Препод из Беркли дает совет студенту как от курса по ИИ перейти к решению реальных задач робототехники:
In terms of getting some hands-on experience, working through ROS tutorials on the topics relevant to your particular problem are a great starting point. As robots tend to operate in continuous state space (rather than discrete), unless you find software packages that do out of the box what you need, you'll need along the way to familiarize yourself with how planning works out in continuous state spaces. Beyond planning, to deal with sensing, a good starting point is to self-study the second half of this course through the archived materials, to which you can request access here: <link>. Again, you'll then have to go beyond the discrete state space setting (which is the one we cover since it tends to be the easiest one to build the main intuitions), and upgrade your understanding to the continuous setting.
My graduate course CS287 Advanced Robotics covers most of the topics necessary to go from the 188 concepts to real robotic applications. The website is here:
http://www.cs.berkeley.edu/~pabbeel/cs287-fa13/. The graduate course is also a good starting point to explore the state of the art in general. Be forewarned though that the graduate course expects a certain mathematical background, as listed on the webpage (which includes pointers as to how to self-study for some of that background).

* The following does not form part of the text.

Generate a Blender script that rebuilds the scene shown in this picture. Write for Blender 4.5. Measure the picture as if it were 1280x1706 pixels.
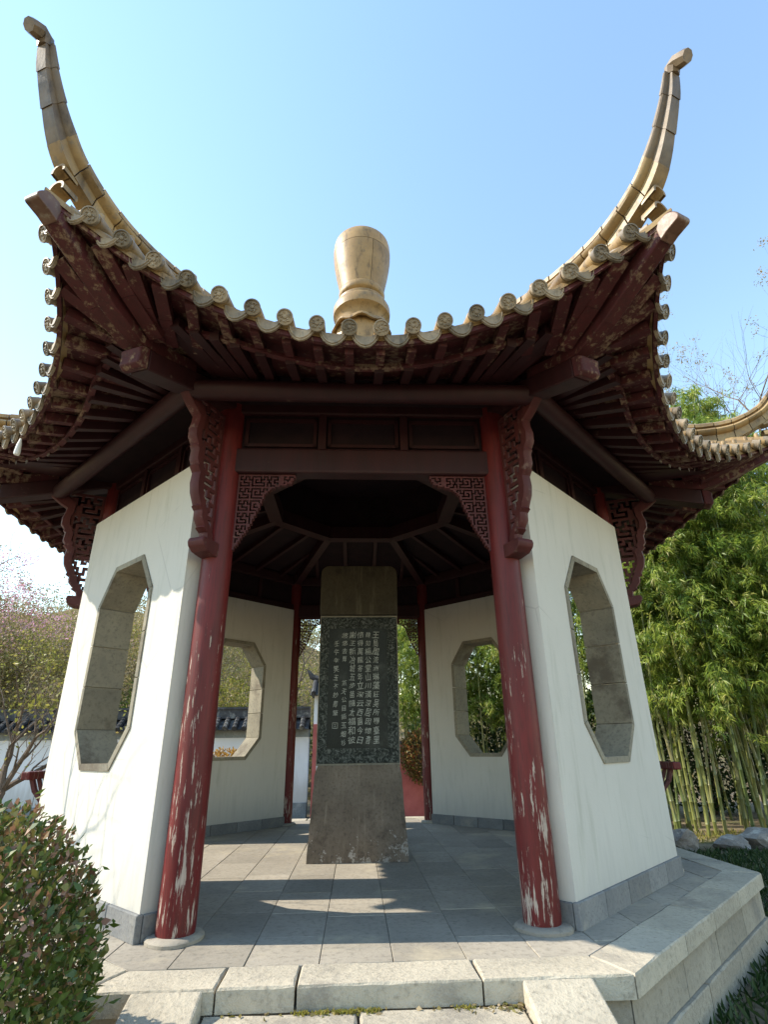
import bpy, math, random
import numpy as np
from mathutils import Vector, Matrix
R_ = math.radians
rnd = random.Random(7)
nrg = np.random.default_rng(11)
scene = bpy.context.scene
for o in list(bpy.data.objects): bpy.data.objects.remove(o)
col = scene.collection

# ------------------------------------------------------------------ camera
cam_d = bpy.data.cameras.new('camera'); cam = bpy.data.objects.new('camera', cam_d); col.objects.link(cam)
yaw, pit, rol = 0.0518154, 0.4051913, -0.0138437
F = Vector((math.sin(yaw)*math.cos(pit), math.cos(yaw)*math.cos(pit), math.sin(pit)))
Rt = Vector((math.cos(yaw), -math.sin(yaw), 0)); Up = Rt.cross(F)
r2 = Rt*math.cos(rol)+Up*math.sin(rol); u2 = Up*math.cos(rol)-Rt*math.sin(rol)
cm = Matrix((r2, u2, -F)).transposed().to_4x4(); cm.translation = (-0.0441, -7.2765, 1.1089)
cam.matrix_world = cm
cam_d.sensor_fit = 'HORIZONTAL'; cam_d.sensor_width = 36; cam_d.lens = 917.5/1280*36
cam_d.clip_end = 2000; cam_d.clip_start = 0.05
scene.camera = cam
# ------------------------------------------------------------------ sky, sun, exposure
SUN_EL = R_(40.0); SUN_AZ = math.atan2(0.05, -1.0)
sv = Vector((math.cos(SUN_EL)*math.cos(SUN_AZ), math.cos(SUN_EL)*math.sin(SUN_AZ), math.sin(SUN_EL)))
w = bpy.data.worlds.new('World'); scene.world = w; w.use_nodes = True
nt = w.node_tree; nt.nodes.clear()
sky = nt.nodes.new('ShaderNodeTexSky'); sky.sky_type = 'NISHITA'; sky.sun_disc = False
sky.sun_elevation = SUN_EL; sky.sun_rotation = math.atan2(sv.x, sv.y)
sky.air_density = 1.8; sky.dust_density = 0.0; sky.ozone_density = 2.6; sky.altitude = 50
bg = nt.nodes.new('ShaderNodeBackground'); bg.inputs['Strength'].default_value = 0.136
wo = nt.nodes.new('ShaderNodeOutputWorld')
nt.links.new(sky.outputs[0], bg.inputs[0]); nt.links.new(bg.outputs[0], wo.inputs[0])
sd = bpy.data.lights.new('sun', 'SUN'); so = bpy.data.objects.new('sun', sd); col.objects.link(so)
sd.energy = 3.1; sd.angle = R_(0.5); sd.color = (1.0, 0.90, 0.74)
so.rotation_euler = (-sv).to_track_quat('-Z', 'Y').to_euler(); so.location = sv*40
scene.view_settings.view_transform = 'Standard'; scene.view_settings.look = 'None'
scene.view_settings.gamma = 1.0; scene.view_settings.use_curve_mapping = False
scene.view_settings.exposure = 1.36
scene.cycles.max_bounces = 8; scene.cycles.diffuse_bounces = 5; scene.cycles.transparent_max_bounces = 6

# ------------------------------------------------------------------ materials
class N:
    def __init__(s, name):
        s.m = bpy.data.materials.new(name); s.m.use_nodes = True; s.t = s.m.node_tree
        s.b = s.t.nodes['Principled BSDF']; s.o = s.t.nodes['Material Output']
    def n(s, typ, **kw):
        x = s.t.nodes.new('ShaderNode'+typ)
        for k, v in kw.items(): setattr(x, k, v)
        return x
    def l(s, a, b): s.t.links.new(a, b)
    def pos(s, sc=(1, 1, 1), obj=False):
        mp = s.n('Mapping'); mp.inputs['Scale'].default_value = sc
        if obj: s.l(s.n('TexCoord').outputs['Object'], mp.inputs[0])
        else: s.l(s.n('NewGeometry').outputs['Position'], mp.inputs[0])
        return mp.outputs[0]
    def noise(s, vec, scale=5, detail=6, rough=.6, dist=0):
        x = s.n('TexNoise'); s.l(vec, x.inputs['Vector'])
        x.inputs['Scale'].default_value = scale; x.inputs['Detail'].default_value = detail
        x.inputs['Roughness'].default_value = rough; x.inputs['Distortion'].default_value = dist
        return x.outputs['Fac']
    def ramp(s, fac, stops):
        x = s.n('ValToRGB'); e = x.color_ramp.elements
        e[0].position, e[0].color = stops[0][0], (*stops[0][1], 1)
        e[1].position, e[1].color = stops[-1][0], (*stops[-1][1], 1)
        for p, c in stops[1:-1]:
            k = e.new(p); k.color = (*c, 1)
        s.l(fac, x.inputs[0]); return x.outputs[0]
    def thr(s, fac, a, b):
        x = s.n('MapRange', interpolation_type='SMOOTHSTEP'); s.l(fac, x.inputs[0])
        x.inputs[1].default_value = a; x.inputs[2].default_value = b; return x.outputs[0]
    def mix(s, fac, a, b, mode='MIX'):
        x = s.n('MixRGB', blend_type=mode)
        for i, v in ((0, fac), (1, a), (2, b)):
            if isinstance(v, (int, float)): x.inputs[i].default_value = v
            elif isinstance(v, tuple): x.inputs[i].default_value = (*v, 1)
            else: s.l(v, x.inputs[i])
        return x.outputs[0]
    def math(s, op, a, b=0.0):
        x = s.n('Math', operation=op)
        for i, v in ((0, a), (1, b)):
            if isinstance(v, (int, float)): x.inputs[i].default_value = v
            else: s.l(v, x.inputs[i])
        return x.outputs[0]
    def bump(s, h, strength=.3, dist=.02):
        x = s.n('Bump'); x.inputs['Strength'].default_value = strength; x.inputs['Distance'].default_value = dist
        s.l(h, x.inputs['Height']); s.l(x.outputs[0], s.b.inputs['Normal'])
    def fin(s, colr, rough=.8, spec=.3):
        if isinstance(colr, tuple): s.b.inputs['Base Color'].default_value = (*colr, 1)
        else: s.l(colr, s.b.inputs['Base Color'])
        if isinstance(rough, (int, float)): s.b.inputs['Roughness'].default_value = rough
        else: s.l(rough, s.b.inputs['Roughness'])
        s.b.inputs['Specular IOR Level'].default_value = spec
        return s.m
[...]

I wouldn't say continuous state spaces is a pre-req, but
being somewhat familiar with linear algebra, continuous optimization, and continuous probability (e.g., multi-variate Gaussians) will be critical (or would otherwise reading background materials as you go along).
For a deeper dive in the relevant background topics, in terms of most readily available materials, I'd recommend to self-study:
Stanford's EE263 by Boyd, Stanford's CS229 by Ng, Stanford's EE364a by Boyd. Lectures are available on YouTube, homework assignments / slides / lecture notes are available on the course homepage. If you know the complete CS188 and all of these materials, you'll be very ready for CS287. Once you also know CS287 you'll pretty much be able to take on any problem in robotics. Note that CS229 has a highly simplified version available as a MOOC on coursera, might be worthwhile as a warm-up before studying the actual on campus course materials.